A scenario that brings back into focus a question that affects the entire fashion sector: how much is sustainability an authentic commitment and how much is it, instead, a marketing operation that risks turning into greenwashing?
The Investigation and the allegations
According to the Milan Prosecutor’s Office, some suppliers to whom Loro Piana outsourced certain production phases allegedly employed workers under exploitative conditions. The measure ordered by the judiciary is not a seizure but an “judicial administration” intended to verify and improve the company’s internal controls.
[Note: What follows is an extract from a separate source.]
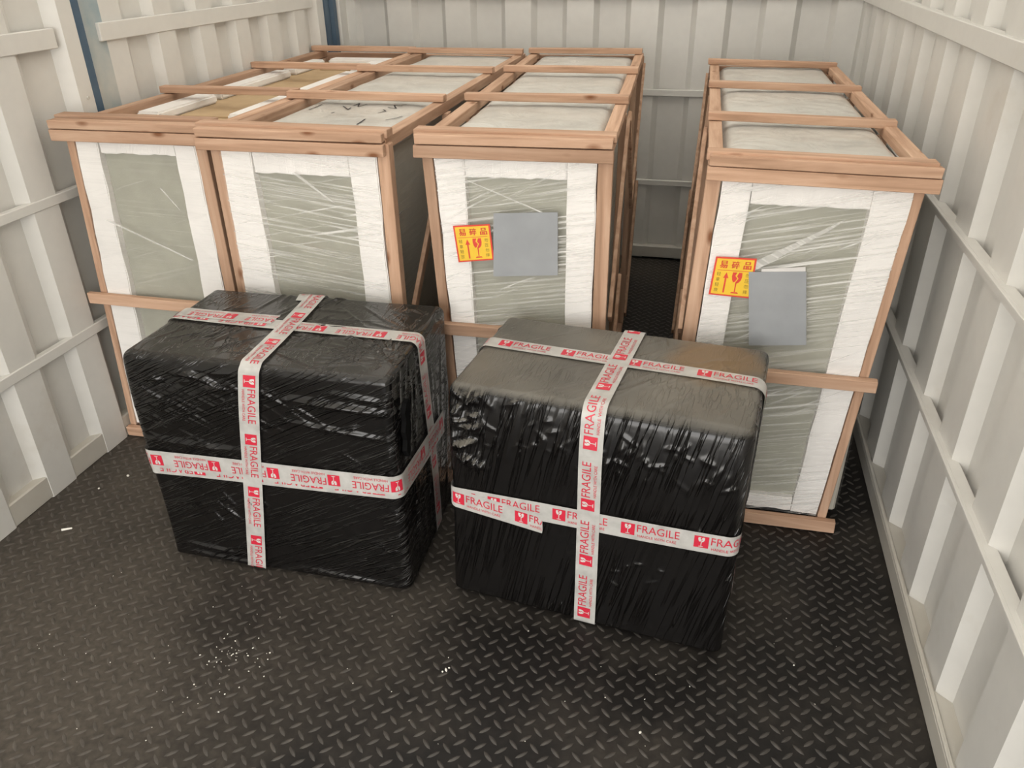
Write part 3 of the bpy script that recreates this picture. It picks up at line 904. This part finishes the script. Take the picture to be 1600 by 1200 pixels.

The company has declared itself totally extraneous to the contested conduct and has expressed its willingness to collaborate fully with the authorities. Nevertheless, the reputational impact is considerable: Loro Piana had invested heavily in communication that emphasized sustainability as a distinctive value.
This contradiction highlights how often the promise of transparency does not extend to every link in the chain.
The Risk of Greenwashing
Greenwashing is the practice of presenting oneself as environmentally and socially responsible without real evidence. In fashion, this phenomenon is increasingly widespread: the Changing Markets Foundation estimates that about 60% of the “green” claims by brands lack verifiable documentation.
For luxury brands, the risk is even higher because ethical positioning becomes part of the product’s intangible value. When a brand that has invested in a story of responsibility and traceability is implicated in cases of exploitation, consumer trust is inevitably eroded.
A Structural Problem
The Loro Piana case shows that relying only on self-certifications or supplier declarations is not enough. Real sustainability requires:
- strict and continuous independent audits,
- transparency about the entire supply chain (not just raw material origin),
- mechanisms for monitoring and promptly addressing potential abuses.
Technologies like blockchain, which Loro Piana has introduced to guarantee the origin of fibers, are valuable tools. But if they are limited to tracking materials without integrating control over working conditions, they risk becoming sophisticated greenwashing devices.
Towards Authentic Responsibility
The new European regulation approved in March 2024 prohibits generic or unverifiable environmental claims. This regulatory context is likely to accelerate the shift from storytelling to facts.
For luxury brands, the challenge is to build credibility not only by telling the story of the product but by demonstrating—through data and independent verification—that every step respects people and the environment.
Conclusion
The Loro Piana affair is a reminder: sustainability cannot be reduced to labels or marketing campaigns. It is a daily commitment that requires coherence, transparency, and a willingness to reveal even the less photogenic parts of the supply chain.
Only in this way can the fashion industry—and in particular luxury—truly embody the values it so often proclaims. And only in this way will consumers have the tools to distinguish between real responsibility and mere greenwashing.